Ti preghiamo, Padre Santo e misericordioso, per tutti gli uomini che si trovano in difficoltà, che, non conoscendo i tuoi giudizi, non praticando la tua sapienza, si sentono schiacciati dai fatti della storia, dispersi, a volte persino non amati. Rialzali dalla loro morte, reinseriscili in un cammino autentico di salvezza, che vedano la bellezza del tuo volto. Per questo ti preghiamo.

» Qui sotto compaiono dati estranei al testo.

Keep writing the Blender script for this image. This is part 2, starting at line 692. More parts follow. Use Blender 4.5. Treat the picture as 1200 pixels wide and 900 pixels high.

Padre Santo e misericordioso, mentre ogni giorno ci affatichiamo per il Regno, appesantiti talvolta anche dai nostri peccati, ci troviamo spesso nelle condizioni di quasi soccombere di fronte alla stoltezza di questo mondo, degli uomini che parlano troppo, che mormorano, che tendono insidie, che non si regolano secondo la tua Legge. Mettici al riparo, Padre Santo, da questa stoltezza, ora e sempre. Per questo ti preghiamo.

Padre Santo e misericordioso, ti prego per questi tuoi figli. Tu sai quanto desiderio, quante riserve essi nutrono nei confronti della loro vocazione, spesso anche la ignorano. Allora Tu, in questo sacramento, in cui doni loro una Parola e doni loro il corpo stesso del tuo Figlio, converti il loro cuore, rialzali dalla mediocrità, avvicinali alle esigenze del Regno, fanne tuoi testimoni. Te lo chiedo per Cristo nostro Signore. Amen.